O ato de escrever, como quase todas as práticas que o ser humano conquistou em seu incessante processo evolutivo-cultural, também acompanhou e acompanha o desenvolvimento tecnológico da humanidade. A utilização de pedras, o bico de pena de várias aves, os bastões, o lápis, a pena de metal, canetas tinteiro e esferográfica, as máquinas de escrever manuais e elétricas, o computador e outros apetrechos destinados à grafia, através dos tempos, dão a tônica dessa eterna procura da praticidade em face de um ato tão antigo e tão imprescindível. Me vejo (desculpem-me os puristas da língua) impelido a escrever sobre o tema, em parte por falta de assunto neste momento, em parte porque tenho em minha frente meu “note-book” (bem que eu gostaria de encontrar uma palavra em português que o substituísse, mas qual?) no exato momento em que vejo uma infinidade de nuvens bem abaixo de mim, um céu incrivelmente azul que se perde na linha do horizonte e o comandante informando que estamos voando a 11.500 metros de altitude. De fato, creio ser esta a primeira vez que ouso rascunhar uma pequena crônica, se é que posso assim chamar estas linhas, nas alturas em que me encontro, literalmente.
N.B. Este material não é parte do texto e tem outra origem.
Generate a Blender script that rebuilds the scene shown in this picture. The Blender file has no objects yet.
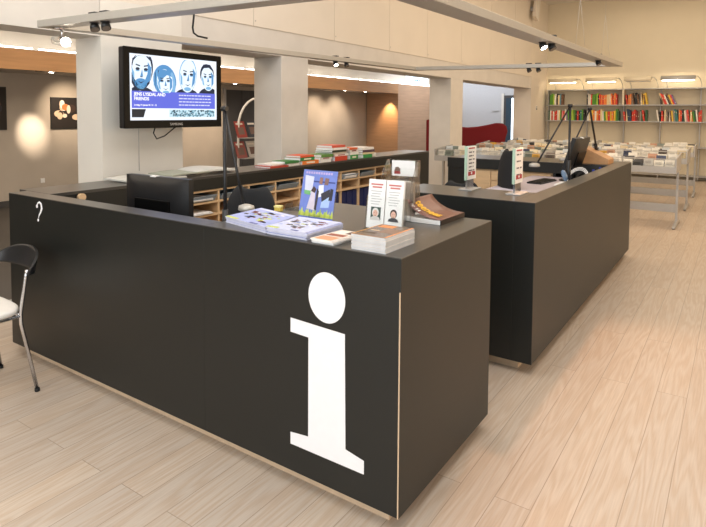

Vou dedilhando estas teclas silenciosas, minhas companheiras e instrumentos de trabalho nos últimos anos e a mente vai se povoando de antigas recordações e de práticas que a tecnologia me fez abdicar. Vejo-me de calças curtas, suspensório de couro, lâmina de barbear fazendo ponta no lápis John Fáber número 2, meu primeiro instrumento de escrever. O segundo, na verdade, eu detestava, mas minha professora da segunda série do primário, Dona Cecília, insistia que deveríamos aprender a escrever manuseando uma caneta de madeira com uma grande pena metálica, que introduzíamos num pequeno vidro de tinta colocado num buraco que havia nas carteiras escolares daqueles tempos. Assim, além de levar para a escola a tal caneta, eu ainda tinha que transportar o vidro de tinta e um mata-borrão. O pior, minhas unhas e dedos ficavam invariavelmente impregnados de azul. Posteriormente, a ato de escrever ficou bem mais fácil, quando ganhei um dos meus acalentados desejos de consumo, uma caneta tinteiro. Ainda não era a caneta dos meus sonhos, a famosa Parker 51, objeto precioso que eu só via nas propagandas das revistas Cruzeiro e Seleções, mas, de qualquer maneira, uma canetinha bem popular nos meios escolares de então, a Sterbook, com sua pena rosqueada e removível. Depois, as máquinas de escrever invadiram meu cotidiano gráfico e passaram a disputar com as canetas-tinteiro e as esferográficas a prática do ato que mais iria caracterizar minha vida profissional – o escrever. A IBM elétrica, modelo 72, com suas esferas removíveis e corretores e que há uns trinta anos me acompanha (Que máquina boa!), atualmente parece estar um tanto triste e enciumada com sua quase nenhuma utilização, principalmente depois da invasão dos computadores.
Agora, as nuvens no horizonte estão parecidas com milhares de carneirinhos brancos e no momento em que eu fazia algumas projeções futuristas sobre o milenar ato de escrever, a voz um tanto monótona da comissária determina que os aparelhos eletrônicos devem ser desligados, pois o avião está iniciando suas manobras de descida. Vou interromper esses escritos, que demandam algumas fases e alguns minutos, tais como, sair dos programas, desligar, fechar e guardar o “note book”. Não é tão fácil como fechar uma Parker 51.